SEMINOLE - Dirt is flying at the former Holiday Campground as developers make way for a $120-million upscale residential community.

After several failed attempts to turn the 101-acre tract into luxury housing, the longtime RV park at 10000 Park Blvd. is going condo.

Excavation crews broke ground in early March, digging out retention ponds, hauling concrete sewer pipes and bulldozing about 70 trees, said Lowell Whittum, director of field operations for one of the project's subcontractors, Terra Excavating.

Developers anticipate construction on Seminole Isle, a gated community with 420 condominiums and 88 multistory townhomes, will last four years. The tropical theme, developers said, will include a resort-style pool and clubhouse, tennis courts, a fishing pier, and aluminum roofing on sandstone-colored buildings.

The homes will range from 1,500 to 2,100 square feet.

"We hope to start on our first building this month," said Ed Suchora, president for the Tampa region of Beazer Homes, the project's builder.

Sale of the units, not priced yet, will start in the fall.

Beazer is partnering with Tampa developer Scott Griffith, president of Park Boulevard Development, to construct the 32 residential buildings.

Griffith purchased the property for $14-million last July from Bill Baynard Jr., whose family had owned Holiday Campground since 1946. After installing roadways and storm drainage, Griffith will sell the property - piece by piece - to Beazer for $37-million.

Sitting on the shores of Long Bayou, the property is surrounded by water on three sides and developers have to be wary of the surrounding ecosystem.

Half of the land is wetlands preservation and cannot be built on, said City Planner Mark Ely. All construction must stay at least 50 feet clear of the web of mangroves that line the bayou.

Ely said workers also are clearing out about 11 acres of Brazilian peppers. These fast-growing trees cluster around the mangroves' roots, suffocating the mangroves and disturbing the marshy habitat.

"They have to clean a football field worth of peppers out of that area," he said.

This isn't the first time developers have tried to negotiate construction on the old campground.

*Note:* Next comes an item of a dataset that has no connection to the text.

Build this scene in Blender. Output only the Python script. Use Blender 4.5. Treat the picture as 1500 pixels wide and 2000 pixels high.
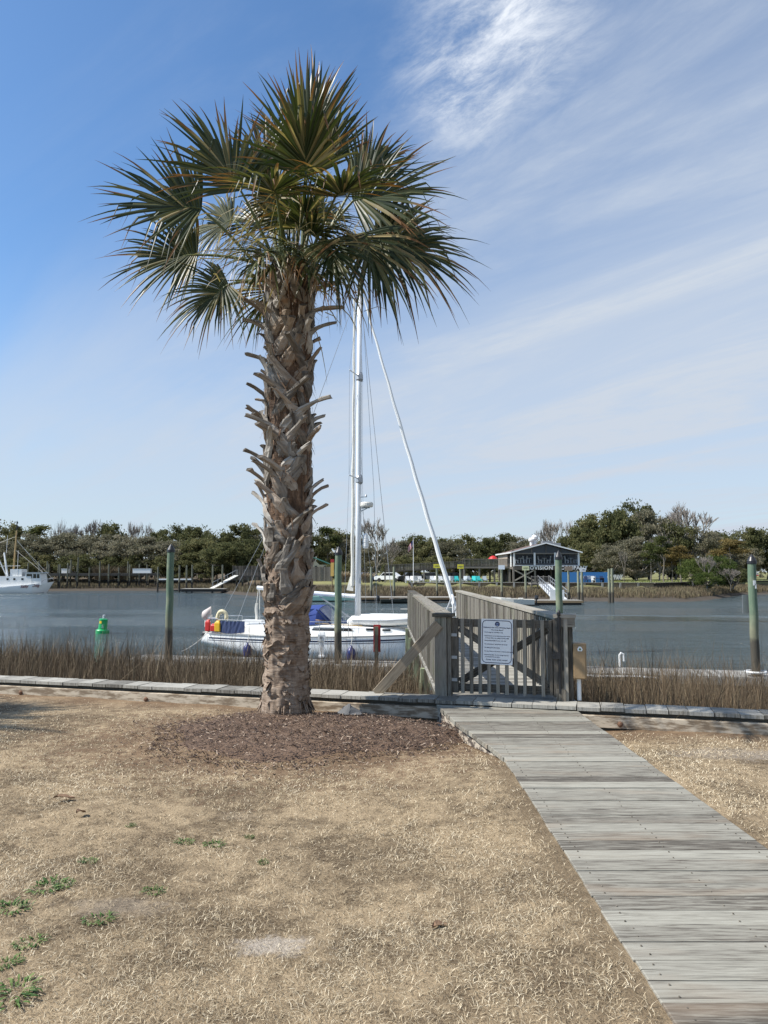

The Baynard family almost sold the 600-lot RV park to another local developer in 2001. But a lawsuit between the Largo-based La Perla Development Group and the Holiday Campground, along with "financing issues," ended that agreement, Baynard said. He would not give further specifics.

Baynard then tried to develop the site himself, but health problems and a lack of funding killed his plan for a 350-unit condominium complex and executive golf course.

Baynard sold the land to Griffith last summer.

Ten-foot dirt piles now stand where seasonal campers used to hold shuffleboard and horseshoe tournaments. Some concrete pipes are half the size of the recreational vehicles that used to call Holiday home.

Baynard says he won't miss it.

"Pinellas County has grown like crazy," he said. "The land became too valuable to be an RV park and needed to be something else and grow with the population."

- Information from Times files was used in this report.